Are you training to fail?

by Contributor20 Sep 2017
Preston Diamond

THINKING ABOUT starting your own agency? First comes, well, you. Then your carriers. Next up is E&O insurance (a must). Now maybe you’re ready to hire account managers. Finally, it’s time for producer number one.

But more often than not, that first producer will fail. So the question is: Why do so many agencies hire producers who fail? You have several major obstacles to overcome when starting an agency, and not hiring the right person is just one of them.

Giving the right person the right training is also vitally important. As Apple guru Steve Jobs once said, “You cannot mandate productivity; you must provide the tools to let people become their best.”

Obstacle #1: Lack of an automatic client acquisition program
You’ve found your candidate, a new producer you like, but who doesn’t have experience in the insurance industry. You tested her, liked the results and interviews, and hire her. But in-house testing can only go so far.

It is important that you now let the new hire ‘get in the game’ and actually reach out to new customers, to the point that it becomes second nature to her. This can only be successfully achieved if you have a solid client ‘getter’ plan, supported by an autopilot sales system.

By putting such a plan in place and thoroughly testing it, you’ve removed obstacle number one in helping your new producer succeed, which you will be able to gauge by how quickly she reaches her comfort level.

Obstacle #2: The need for instant gratification
Everyone covets instant gratification – owners and new producers. Instant gratification for producers promotes success. However, your new producer needs training, and the way to accomplish this is to let the training be hands-on. Let her shadow a successful producer, soaking up both knowledge and technique. Soon it will come to a point where she can read body language (a lost trait in a world of Twitter and Instagram), which often triggers getting the order.

Obstacle #3: Overwhelmed and pressured to produce
After this new producer earns her license, somewhere in her near future is an insurance school, designation program or both. But learning too much, too soon isn’t healthy – she will return with information overload, and may feel overwhelmed, insecure and pressured to produce.

Why not train your new producer exclusively comp coverage, regardless of the insurance company. Every employer (with very few exceptions) is a prospect. Applications are fairly standard and more quickly completed.

The underwriting is more consistent.
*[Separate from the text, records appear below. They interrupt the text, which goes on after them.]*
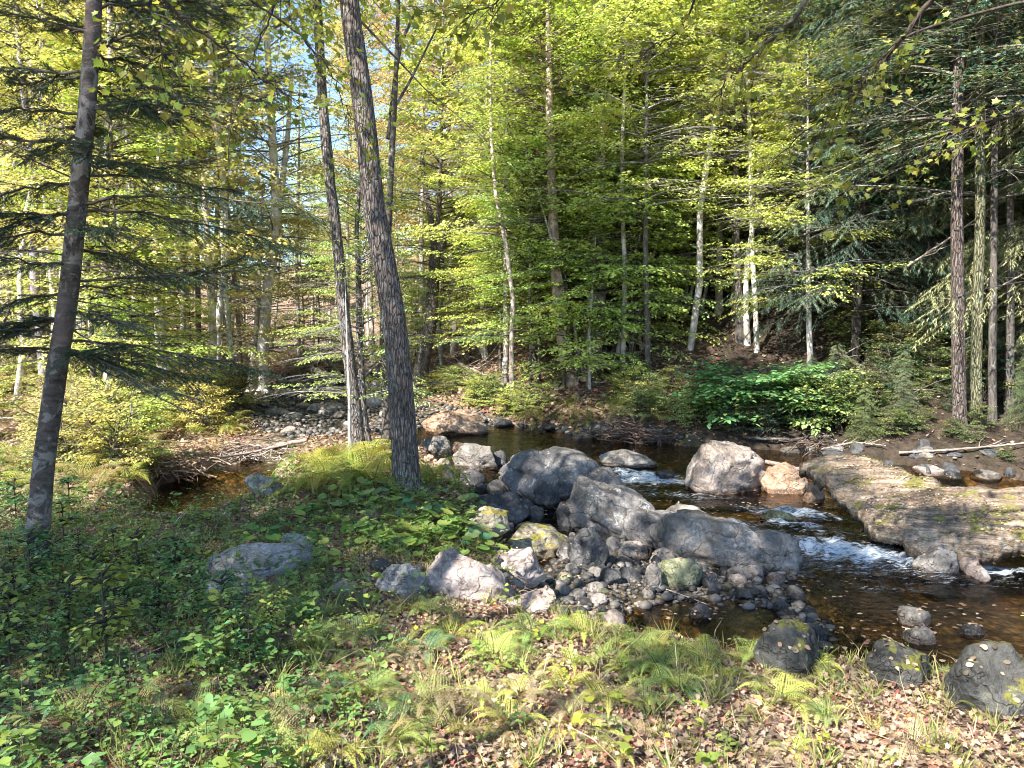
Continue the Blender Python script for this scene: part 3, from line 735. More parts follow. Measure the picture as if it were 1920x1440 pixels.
def pebbles():
    V0, T0 = ICO[1]; Gm = []
    N = 5200
    x = rng.uniform(bx0 - .7, bx1 + .8, N * 3); y = rng.uniform(by0 - .5, by1 + .8, N * 3)
    k = (sdf(BAR, x, y) > -.55)
    x, y = x[k][:N], y[k][:N]; N = len(x)
    s = rng.uniform(.010, .035, N) * (1 + 1.2 * (rng.random(N) < .12))
    x2 = rng.uniform(-11, 2, 16000); y2 = rng.uniform(13, 34, 16000); k2 = sdf(WET, x2, y2) > -.1
    x2, y2 = x2[k2], y2[k2]
    x = np.concatenate([x, x2]); y = np.concatenate([y, y2]); s = np.concatenate([s, rng.uniform(.03, .09, len(x2))]); N = len(x)
    z = terrain(x, y)
    sc = np.stack([s, s * rng.uniform(.6, 1, N), s * rng.uniform(.4, .8, N)], -1)
    a = rng.uniform(0, 6.28, N); c, sn = np.cos(a), np.sin(a)
    V = V0[None] * sc[:, None, :]
    VX = V[..., 0] * c[:, None] - V[..., 1] * sn[:, None]; VY = V[..., 0] * sn[:, None] + V[..., 1] * c[:, None]
    V = np.stack([VX + x[:, None], VY + y[:, None], V[..., 2] + z[:, None] + s[:, None] * .3], -1).reshape(-1, 3)
    T = (T0[None] + (np.arange(N) * len(V0))[:, None, None]).reshape(-1, 3)
    tint = np.repeat(rng.random(N), len(V0))
    m = M('pebble'); c_ = m.ramp(m.attr('tint'), [(0, (.025, .025, .025)), (.5, (.065, .06, .055)), (.85, (.13, .115, .10)), (1, (.26, .23, .2))])
    mat = m.done(m.princ(c_, .6, .4).outputs[0])
    o = ob('gravel', mk('gravel', V, T, None, mat, True, {'tint': tint}))
    tag(o, 'loose dark gravel between the boulders and the near pool', 'gravel', kind='stuff')
pebbles()

# ------------------------------------------------------------------ plants: prototypes
def rot_h(d, a):
    c, s = math.cos(a), math.sin(a)
    return np.array([d[0] * c - d[1] * s, d[0] * s + d[1] * c, d[2]])

def decid(seed, H, cb, Rr, nb, leaf, twigs=9, lpt=13, tr=.06, tmpl=T_DIA, e0=.55, droop=.25, taper=.6, hue_clump=.3, tilt=.35, multi=1, seg=6, wob=.03, low_bias=1.):
    r = np.random.default_rng(seed)
    trunk, limbs = Geo(), Geo()
    P, D, N, Sz, Ti, Hu = [], [], [], [], [], []
    stems = []
    for s in range(multi):
        az = r.uniform(0, 6.28); ln = 0 if multi == 1 else r.uniform(.15, .45)
        t = np.linspace(0, 1, 12)
        pts = np.stack([math.cos(az) * ln * H * t + np.cumsum(r.normal(0, wob, 12)) * H * .12, math.sin(az) * ln * H * t + np.cumsum(r.normal(0, wob, 12)) * H * .12, t * H * (1 if multi == 1 else r.uniform(.75, 1))], -1)
        pts -= pts[0]
        if multi > 1: pts[:, :2] += r.normal(0, .04 * H, 2)
        trunk.tube(pts, tr * (1 - .88 * t) + .004, 8 if multi == 1 else 5); stems.append(pts)
    for b in range(nb):
        pts = stems[b % multi]
        u = r.random() ** low_bias; h = cb / H + (1 - cb / H) * u
        base = np.array([np.interp(h, np.linspace(0, 1, 12), pts[:, k]) for k in range(3)])
        shp = (math.sin(math.pi * min(1, (.25 + .75 * (1 - u)) ** .8 * .62 + .0)) if taper == 0 else (1 - u * taper))
        L = Rr * shp * r.uniform(.55, 1.1)
        az = r.uniform(0, 6.28); el = e0 * (.3 + .9 * u) + r.normal(0, .12)
        d = np.array([math.cos(az) * math.cos(el), math.sin(az) * math.cos(el), math.sin(el)])
        k = 7; bp = [base]
        for i in range(k - 1):
            bp.append(bp[-1] + d * L / (k - 1)); d = d + np.array([r.normal(0, .09), r.normal(0, .09), -droop / (k - 1) + r.normal(0, .04)]); d /= np.linalg.norm(d)
        bp = np.array(bp)
        limbs.tube(bp, np.linspace(.012 + .006 * L, .003, k), 4)
        hb = r.random() * hue_clump; tb = r.uniform(-.18, .18)
        for q in range(twigs):
            tt = .22 + .78 * (q + r.random() * .6) / twigs; tt = min(tt, .99)
            o = np.array([np.interp(tt, np.linspace(0, 1, k), bp[:, c]) for c in range(3)])
            i = min(k - 2, int(tt * (k - 1))); dd = bp[i + 1] - bp[i]; dd /= np.linalg.norm(dd)
            sgn = 1 if q % 2 else -1
            td = rot_h(dd, sgn * r.uniform(.6, 1.1)) if q < twigs - 1 else dd
            td[2] = td[2] * .5 - r.uniform(0, .2); td /= np.linalg.norm(td)
            tl = L * .42 * (1.15 - .6 * tt) * r.uniform(.7, 1.2) + leaf
            te = o + td * tl + np.array([0, 0, -.06 * tl])
            limbs.tube(np.array([o, (o + te) / 2 + np.array([0, 0, .02 * tl]), te]), [.004, .003, .0015], 3, cap=False)
            m = max(3, int(lpt * r.uniform(.7, 1.3)))
            s = (np.arange(m) + r.random(m)) / m
            pp = o + (te - o) * (.1 + .9 * s)[:, None] + r.normal(0, leaf * .28, (m, 3))
            sg = np.where(np.arange(m) % 2, 1, -1) * r.uniform(.5, 1.3, m)
            c, sn = np.cos(sg), np.sin(sg)
            ld = np.stack([td[0] * c - td[1] * sn, td[0] * sn + td[1] * c, td[2] - r.uniform(.0, .5, m)], -1)
            nn = np.stack([r.normal(0, tilt, m), r.normal(0, tilt, m), np.ones(m)], -1)
            P.append(pp); D.append(ld); N.append(nn); Sz.append(leaf * r.uniform(.6, 1.25, m))
            Ti.append(np.clip(.5 + tb + r.normal(0, .2, m), 0, 1)); Hu.append(np.clip(hb + r.normal(0, .12, m), 0, 1) * (r.random(m) < .8))
    P, D, N = map(np.vstack, (P, D, N)); Sz, Ti, Hu = map(np.concatenate, (Sz, Ti, Hu))
    crown = soup_mesh('crown', tmpl, P, D, N, Sz, Ti, Hu, MAT['leaf'])
    return dict(trunk=trunk, limbs=limbs.build('limbs', MAT['twig']), crown=crown, H=H, n=len(P))

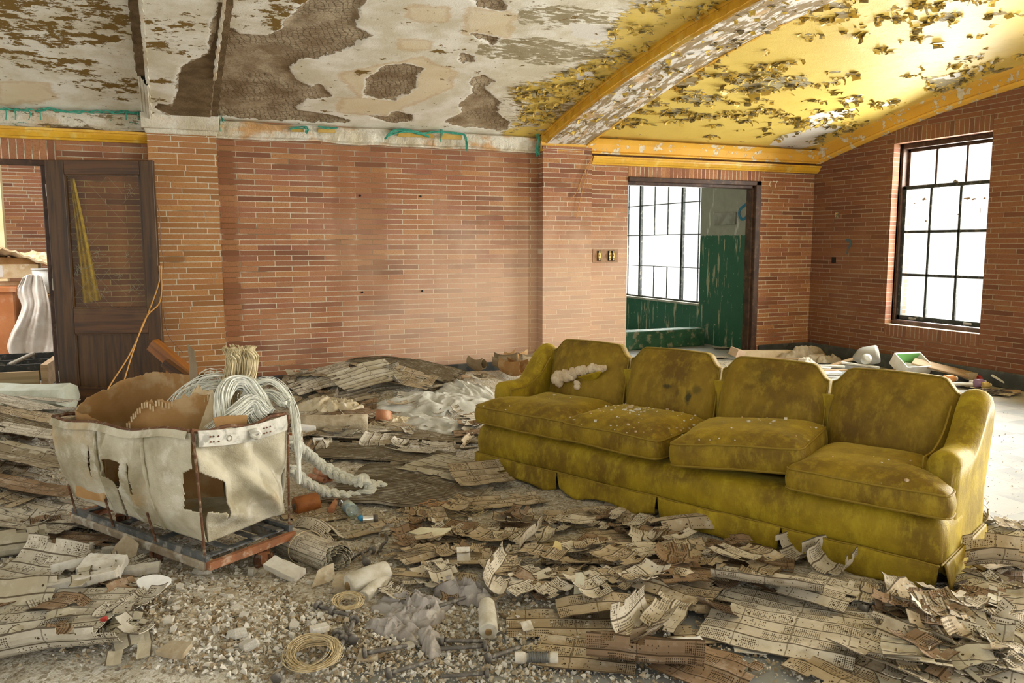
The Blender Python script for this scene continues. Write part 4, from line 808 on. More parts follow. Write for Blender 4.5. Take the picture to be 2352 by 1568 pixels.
def rubble_mat():
    g = G('plaster_dust'); P = g.co(); v1 = g.voro(g.comb(g.m('ADD', g.sep(P)[0], g.m('MULTIPLY', g.noise(P, 50, 3), .02)), g.m('ADD', g.sep(P)[1], g.m('MULTIPLY', g.noise(g.map(P, loc=(5, 5, 5)), 50, 3), .02)), 0.0), 85, out=1); v2 = g.voro(g.map(P, loc=(.3, .1, 0)), 130, out=1); n = g.noise(P, 2.4, 6, .6); n2 = g.noise(P, 110, 4, .7); n3 = g.noise(P, 9, 6, .65)
    s = g.sep(v1)[0]; s2 = g.sep(v2)[1]
    c = g.mix(g.step(n, .36, .66), (.50, .43, .31), (.68, .64, .54)); c = g.mix(g.m('MULTIPLY', g.m('GREATER_THAN', s, .70), .7), c, (.80, .78, .71)); c = g.mix(g.m('MULTIPLY', g.m('LESS_THAN', s, .22), .6), c, (.21, .155, .085)); c = g.mix(g.m('MULTIPLY', g.m('GREATER_THAN', s2, .85), .5), c, (.70, .66, .54))
    c = g.mix(g.m('MULTIPLY', g.step(n3, .54, .68), .5), c, (.24, .175, .095)); c = g.mix(g.m('MULTIPLY', n2, .35), c, (.22, .17, .10))
    h = g.m('ADD', g.m('MULTIPLY', g.voro(P, 60), .6), n2); h = g.m('ADD', h, g.m('MULTIPLY', g.voro(P, 130), .4)); return g.done(c, .95, g.bump(h, .9, .012), spec=.1)
MAT['rub'] = rubble_mat()
def ground(name, xa, xb, ya, yb, st, amp, mat):
    nx, ny = int((xb-xa)/st)+1, int((yb-ya)/st)+1; X, Y = np.meshgrid(np.linspace(xa, xb, nx), np.linspace(ya, yb, ny)); x, y = X.ravel(), Y.ravel(); m_ = mask(x, y); P = np.c_[x, y]
    z = HT(x, y)+amp*m_*(fbm(P*9, 5, 3, .6)+.25)+.012*m_-.004*(1-m_)-.018*(m_ < .25)-.006+.004*fbm(P*22, 3, 9)*m_
    o = mesh(name, np.c_[x, y, z], grid(nx, ny), mat, None, True); return o
gr = ground('plaster_dust', -3.4, 7.50, 1.45, 7.85, .028, .024, MAT['rub']); tag(gr, 'layer of crushed plaster and brown dust spread over the floor', 'rubble', kind='stuff')

# ------------------------------------------------------------------ canvas cart
CA = math.atan2(.22, .35); CC, CS = math.cos(CA), math.sin(CA); CO = np.array([.086, 3.36])
def cw(x, y, z): return np.array([CO[0]+x*CC-y*CS, CO[1]+x*CS+y*CC, z])
K = empty('canvas_cart', (CO[0], CO[1], 0), CA); tag(K, 'torn off-white canvas cart on a rusty wheeled dolly, heaped with cardboard and yarn', 'cart')
MAT['canv'] = None
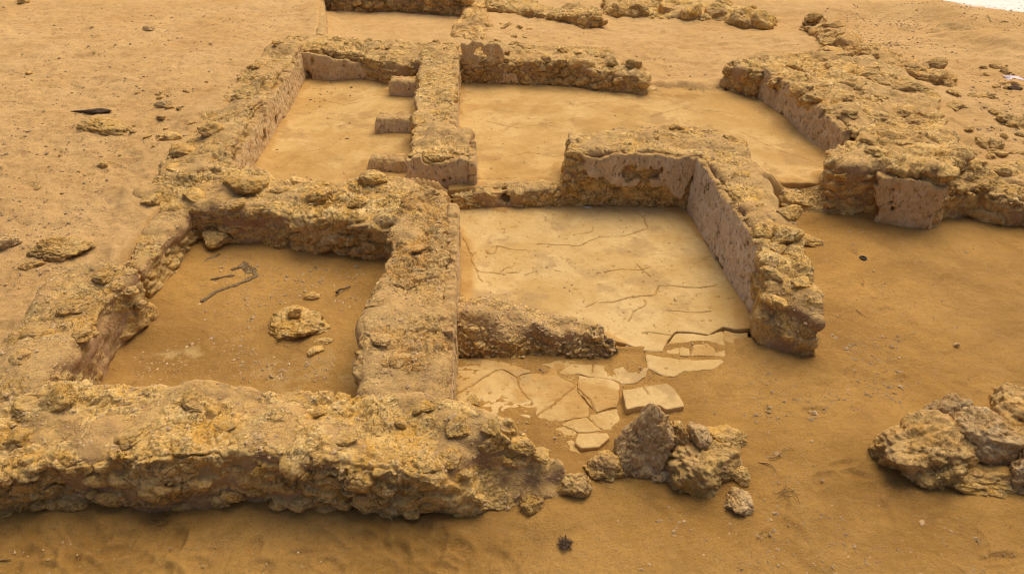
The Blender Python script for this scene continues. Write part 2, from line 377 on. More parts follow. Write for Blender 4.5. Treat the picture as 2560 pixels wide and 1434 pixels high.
# a lime patch and stained flat stones left on the small room's floor
patch = np.zeros(X.shape)
for cx, cy, rx, ry in [(435, 890, .14, .06), (760, 930, .50, .17), (470, 880, .10, .06)]:
    c = P(cx, cy, 0); r = np.hypot((X - c[0]) / rx, (Y - c[1]) / ry)
    patch = np.maximum(patch, sst(1.1, .7, r + fbm(gp, 7, 3, 33).reshape(X.shape) * 1.3) * (.30 if rx > .3 else .6) * sst(-.25, .25, fbm(gp, 14, 3, 35).reshape(X.shape)))
SUNP = [P(2310, -14, .6), P(2375, 1, .6), P(2560, 11, .6), P(3300, 50, .6), (400, 60), (400, 900), P(2310, -14, .6)]
SUNP[5] = (SUNP[0][0] * 30, SUNP[0][1] * 30); SUNP = SUNP[:6]
bleach = sst(.12, -.12, polyd(X, Y, SUNP) + (fbm(gp, 1.5, 3, 44) * .25).reshape(X.shape))  # mask of the painted sunlight, soft ragged edge
nr, nc = X.shape
ii = (np.arange(nr - 1)[:, None] * nc + np.arange(nc - 1)[None, :]).ravel()
Q = np.stack([ii, ii + 1, ii + nc + 1, ii + nc], 1)
o = bpy.data.objects.new('ground', mkmesh('ground', np.stack([X, Y, Z], 2).reshape(-1, 3), Q, M['ground'], {'damp': damp.ravel(), 'patch': patch.ravel(), 'bleach': bleach.ravel()})); COL.objects.link(o)
tag(o, 'sand ground, pale above the ruin and darker ochre in front', kind='structure')
def gz(x, y): return float(ground_z(np.array([[x]]), np.array([[y]]))[0][0, 0])
# ---------------------------------------------------------------- stones (shared meshes)
def ico(n):
    import bmesh
    bm = bmesh.new(); bmesh.ops.create_icosphere(bm, subdivisions=n, radius=1)
    V = np.array([v.co[:] for v in bm.verts]); F = np.array([[v.index for v in f.verts] for f in bm.faces]); bm.free(); return V, F
IV, IF = ico(5); SV, SF = ico(2); BV, BF = ico(6)
def stone_verts(seed, V, nplanes=13, rough=1.0):
    r = np.random.RandomState(seed); D = V / np.linalg.norm(V, axis=1)[:, None]
    N = r.normal(size=(nplanes, 3)); N /= np.linalg.norm(N, axis=1)[:, None]; h = r.uniform(.62, .98, nplanes)
    k = h[None, :] / np.maximum(D @ N.T, .05); rad = -np.log(np.exp(-np.minimum(k, 3) * 16).sum(1) + math.exp(-16 * 1.15)) / 16
    rad = np.clip(rad, .4, 1.1); p = D * rad[:, None]
    dd = fbm(p, 1.9, 3, seed) * .20 + fbm(p, 3.6, 3, seed + 9, gain=.5, ridged=True) * .07 + fbm(p, 9, 3, seed + 4) * .06
    return p + D * (dd * rough)[:, None]
fillV = lambda p, seed: sst(.05, .35, fbm(p, 1.6, 2, seed)) * sst(.0, .6, p[:, 2]) * .8
STONE = {}
for mk in ('rock', 'rock_olive', 'rock_pink', 'rock_grey'):
    STONE[mk] = []
    for s in range(7):
        p = stone_verts(s * 5 + len(mk), IV)
        STONE[mk].append(mkmesh('stone', p, IF, M[mk], {'fill': fillV(p, s), 'crest': fbm(p, 5, 3, s) * .5 + .35}))
rs = random.Random(5)
def stone(loc, size, mk='rock', parent=None, rot=None, variant=None, name='stone'):
    me = STONE[mk][rs.randrange(7) if variant is None else variant]
    o = bpy.data.objects.new(name, me); COL.objects.link(o)
    l = Vector(loc)
    if parent is not None: o.parent = parent; l = l - parent.location
    o.location = l; o.scale = size if hasattr(size, '__len__') else (size, size * rs.uniform(.7, 1), size * rs.uniform(.5, .75))
    o.rotation_euler = rot or (rs.uniform(-.3, .3), rs.uniform(-.3, .3), rs.uniform(0, 6.28)); return o
# crumbs scattered over a surface: one joined piece of stuff
def crumbs(name, pts, sizes, mat, parent=None, seed=1):
    r = np.random.RandomState(seed); n = len(pts)
    if n == 0: return
    ov = np.array([(1, 0, 0), (-1, 0, 0), (0, 1, 0), (0, -1, 0), (0, 0, .8), (0, 0, -.8), (.6, .6, .5), (-.6, -.5, .5)]); of = np.array([(4, 0, 6), (6, 0, 2), (4, 6, 2), (4, 2, 1), (4, 1, 7), (7, 1, 3), (4, 7, 3), (4, 3, 0), (5, 2, 0), (5, 1, 2), (5, 3, 1), (5, 0, 3)])
    a = r.uniform(0, 6.28, n); ca, sa = np.cos(a), np.sin(a)
    v = np.repeat(ov[None], n, 0) * r.uniform(.65, 1.15, (n, 8, 3))
    v[:, :, 0] *= r.uniform(.7, 1.5, n)[:, None]
    v = v * np.asarray(sizes)[:, None, None] * np.array([1, 1, .7])
    x = v[:, :, 0] * ca[:, None] - v[:, :, 1] * sa[:, None]; yy = v[:, :, 0] * sa[:, None] + v[:, :, 1] * ca[:, None]
    v = np.stack([x, yy, v[:, :, 2]], 2) + np.asarray(pts)[:, None, :]
    f = (of[None] + (np.arange(n) * 8)[:, None, None]).reshape(-1, 3)
    o = mkobj(name, v.reshape(-1, 3), f, mat, parent, {'fill': np.repeat(r.uniform(0, .5, n), 8)}, smooth=False); o['kind'] = 'stuff'
    return o
# ---------------------------------------------------------------- masonry from a plan outline with crest heights
def disp_rock(V, N, seed, cell=.2, amp=1.0, sand=0.0, mort=0.0):
    up = sst(.35, .75, N[:, 2])
    wv = np.stack([fbm(V, 4.5, 3, seed + k) for k in range(3)], 1) * .085
    q = (V + wv) / np.array([cell, cell, cell * .5])
    F1, F2, rid = worley(q, seed)
    edge = sst(.0, .30, F2 - F1)
    st = edge * (.2 + .8 * rid) * (.045 - .022 * up)
    big = fbm(V, 2.0, 3, seed + 5) * .062 + fbm(V, 5.5, 2, seed + 25) * .018
    w2 = V + wv * .6
    zone = .40 + .8 * sst(-.35, .45, fbm(V, 1.9, 2, seed + 21))
    mid = fbm(w2, 5.0, 5, seed + 6, gain=.48, ridged=True) * .022 * zone
    fine = fbm(V, 40, 2, seed + 7, ridged=True) * .0075
    crv = (1 - sst(0, .13, np.abs(fbm(w2, 6.5, 3, seed + 17)))) + .6 * (1 - sst(0, .16, np.abs(fbm(w2, 15, 2, seed + 18))))
    chip = -crv * .016 * zone
    tz = (V[:, 2] + fbm(V, 3.5, 3, seed + 15) * .10 + V[:, 0] * .10 + V[:, 1] * .07) * 12
    led = (tz % 1 - .45) * .028 * sst(-.12, .22, fbm(V, 2.7, 2, seed + 16)) * zone
    rock = (st + mid + fine + chip + led) * amp - .020
    patch = fbm(V * np.array([1, 1, 1.5]), 2.6, 3, seed + 11)
    lev = patch * .075 + fbm(V, 10, 4, seed + 12, gain=.6) * .014 + (-.013 + sand) * up + (-.014 + mort) * (1 - up)
    d = smax(rock, lev, .006); fill = sst(-.004, .010, lev - rock) * (.80 + .2 * sst(-.2, .2, fbm(V, 7, 3, seed + 40)))
    crest = sst(-.012, .026, mid + chip + fine + led * .5)
    return d + big, fill, crest
RIMS = []
def wall(name, label, cat, rim, base, vox=.012, mk='rock', style='rock', group=None, seed=1, rnd=.04, cell=.2, amp=1.0, sand=0., mort=0., batter=.06, holes=(), ncr=0, parent=None, inner=()):
    xy = [P(a, b, z) for a, b, z in rim]; zz = [z for _, _, z in rim]; RIMS.append(xy)
    cp = xy + [P(a, b, z) for a, b, z in inner]; cv = zz + [z for _, _, z in inner]
    A = np.array(xy); lo = A.min(0) - .12; hi = A.max(0) + .12
    gx = np.arange(lo[0], hi[0], vox); gy = np.arange(lo[1], hi[1], vox); gzz = np.arange(base - .10, max(cv) + .10, vox)
    X, Y = np.meshgrid(gx, gy, indexing='ij'); pp = np.stack([X.ravel(), Y.ravel(), X.ravel() * 0 + seed], 1)
    d2 = polyd(X, Y, xy) + rnd * .4 + fbm(pp, 3.0, 3, seed + 30).reshape(X.shape) * (.030 if style == 'rock' else .016)
    tp = idw(X, Y, cp, cv, 3) + fbm(pp, 2.6, 3, seed + 31).reshape(X.shape) * (.035 * amp if style == 'rock' else .022)
    a = d2[:, :, None] - batter * (tp[:, :, None] - gzz[None, None, :])
    b = (gzz[None, None, :] - tp[:, :, None]) * .95
    F = smax(a.astype(np.float32), b.astype(np.float32), rnd * 2)
    for hx, hy, hz, hr in holes:
        F = np.maximum(F, hr - np.sqrt((X - hx)[:, :, None] ** 2 + ((Y - hy)[:, :, None] * .6) ** 2 + (gzz[None, None, :] - hz) ** 2))
    V, Q = nets(F, np.array([gx[0], gy[0], gzz[0]]), vox)
    N = vnormals(V, Q)
    if style == 'rock':
        d, fill, rid = disp_rock(V, N, seed, cell, amp, sand, mort)
        V = V + N * d[:, None]
    else:
        d = fbm(V, 6, 4, seed, gain=.6) * .026 + fbm(V, 30, 3, seed + 2) * .008; fill = d * 0; rid = fill; V = V + N * d[:, None]
    o = mkobj(name, V, Q, M[mk], parent, {'fill': fill, 'crest': rid})
    if label: tag(o, label, cat, group, 'thing')
    if ncr:
        r = np.random.RandomState(seed); up = np.where((N[:, 2] > .25) & (V[:, 2] > base + .03))[0]
        k = up[r.randint(0, len(up), ncr)]; sz = r.gamma(2.0, .0028, ncr) + .002
        crumbs('rubble_crumbs', V[k], sz, M['pebble_warm'], o, seed)
    o_data[o.name] = (V, N); return o
o_data = {}
def face_stones(par, A, B, z0, z1, n, mk, smin=.05, smax_=.11, seed=1, out=.0, flat=.62, dmin=.11):
    """stones bedded in the upright face that runs from plan point A to B; outward is to the right of AB"""
    r = random.Random(seed); V, _ = o_data[par.name]
    ex, ey = B[0] - A[0], B[1] - A[1]; L = math.hypot(ex, ey); ex /= L; ey /= L; nx, ny = ey, -ex; put = []
    tries = 0
    while len(put) < n and tries < n * 30:
        tries += 1; s = r.uniform(0, L); z = r.uniform(z0, z1); w = r.uniform(smin, smax_)
        if any(abs(s - s2) / (w + w2) < .8 and abs(z - z2) / ((w + w2) * flat) < .85 for s2, z2, w2 in put): continue
        put.append((s, z, w))
        x, y = A[0] + ex * s, A[1] + ey * s
        # surface of the wall there
        k = (np.abs((V[:, 0] - x) * ex + (V[:, 1] - y) * ey) < .03) & (np.abs(V[:, 2] - z) < .03)
        off = ((V[k, 0] - x) * nx + (V[k, 1] - y) * ny); off = off[off < .25]
        if not len(off): continue
        dd = float(off.max()) - w * .42 + out
        stone((x + nx * dd, y + ny * dd, z), (w, w * .6, w * flat), mk, par, (r.uniform(-.2, .2), r.uniform(-.25, .25), math.atan2(ey, ex) + r.uniform(-.25, .25)))
def top_stones(par, spots, mk, seed=1):
    """spots: photo x, y, crest height, radius"""
    r = random.Random(seed); V, N = o_data[par.name]
    for px, py, z, w in spots:
        x, y = P(px, py, z); k = (np.hypot(V[:, 0] - x, V[:, 1] - y) < .04)
        zt = float(V[k, 2].max()) if k.any() else z
        stone((x, y, zt - w * (.26 if w < .12 else .10)), (w, w * r.uniform(.7, .95), w * r.uniform(.42, .55)), mk, par, (r.uniform(-.25, .25), r.uniform(-.25, .25), r.uniform(0, 6.28)))
def scatter_top(par, rim, n, mk, smin, smx, seed):
    xy = [P(a, b, z) for a, b, z in rim]; A = np.array(xy); r = random.Random(seed); V, N = o_data[par.name]; c = 0
    while c < n:
        x = r.uniform(A[:, 0].min(), A[:, 0].max()); y = r.uniform(A[:, 1].min(), A[:, 1].max())
        if polyd(np.array([x]), np.array([y]), xy)[0] > .02: c += .05; continue
        k = (np.hypot(V[:, 0] - x, V[:, 1] - y) < .03)
        if not k.any(): c += .2; continue
        w = r.uniform(smin, smx); stone((x, y, float(V[k, 2].max()) - w * .24), (w, w * r.uniform(.6, .95), w * r.uniform(.4, .6)), mk, par, (r.uniform(-.3, .3), r.uniform(-.3, .3), r.uniform(0, 6.28))); c += 1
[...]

Workers’ comp premiums are a large part of any employer’s insurance wallet; however, few employers and agencies spend much time on it because it is mandated in most states, there is no policy difference, and commissions are lower than with most other lines of insurance.

However, when done right, workers’ comp can and will improve people’s lives. So, consider no other training for at least the first year. No insurance schools unless they focus exclusively on workers’ comp. No designation programs except workers’ comp. If you choose another coverage, the same rules apply. You or another agency team member will be the expert in other lines of insurance.

Obstacle #4: Drowning in the sea of insurance sameness
If workers’ comp is your new producer’s focus, it’s time to build your Intelligent Distinction to stop her from drowning in this sea of sameness, and to become the go-to agency for employers you target.

You must be able to demonstrate your Intelligent Distinction. This does not have to be – nor should it be – insurance-related. It can be something as simple as how you frame a conversation. For instance, consider how “May I ask you some questions?” compares to “May I check a few points with you?” Which changes the conversation? Many customers feel “checking a few points” is not as intimidating as “asking a few questions.” Words that change the conversation in your favor are your life jacket to ensure you do not drown in the sea of sameness.